Effects of water vapor on the reaction of CH2OO with NH3

Abstract

The reaction of the simplest Criegee intermediate, CH₂OO, with ammonia and water vapor has been investigated at 278–308 K and under 100–760 Torr by monitoring the strong UV absorption of CH₂OO. We found that the observed decay rate of CH₂OO becomes much larger when ammonia and water vapor are both present; the combinational effect of ammonia and water vapor is significantly greater than the sum of their individual contributions, revealing a strong synergic effect.

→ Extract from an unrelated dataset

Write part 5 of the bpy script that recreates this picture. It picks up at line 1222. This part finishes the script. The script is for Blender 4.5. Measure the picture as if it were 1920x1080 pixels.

The kinetic data are consistent with a termolecular process of CH₂OO + NH₃ + H₂O reaction, of which the reaction rate coefficient was determined to be k_NH3+H2O = (8.2 ± 1.2) × 10⁻³¹ cm⁶ s⁻¹ at 298 K with a negative activation energy, E_a = −8.0 ± 0.8 kcal mol⁻¹ [k_NH3+H2O(T) = 1.04 × 10⁻³⁶ exp(4047/T)]. Quantum chemistry calculation (at the QCISD(T)/aug-cc-pVTZ//B3LYP/6-311+G(2d,2p) level) found a low-energy reaction pathway, on which water accepts a hydrogen atom (or proton) from ammonia and releases another hydrogen atom to the terminal oxygen of CH₂OO. The predicted products are H₂NCH₂OOH and a new H₂O molecule, indicating water catalysis. This reaction is very fast and probably barrierless, which poses a theoretical challenge to modeling the related kinetics.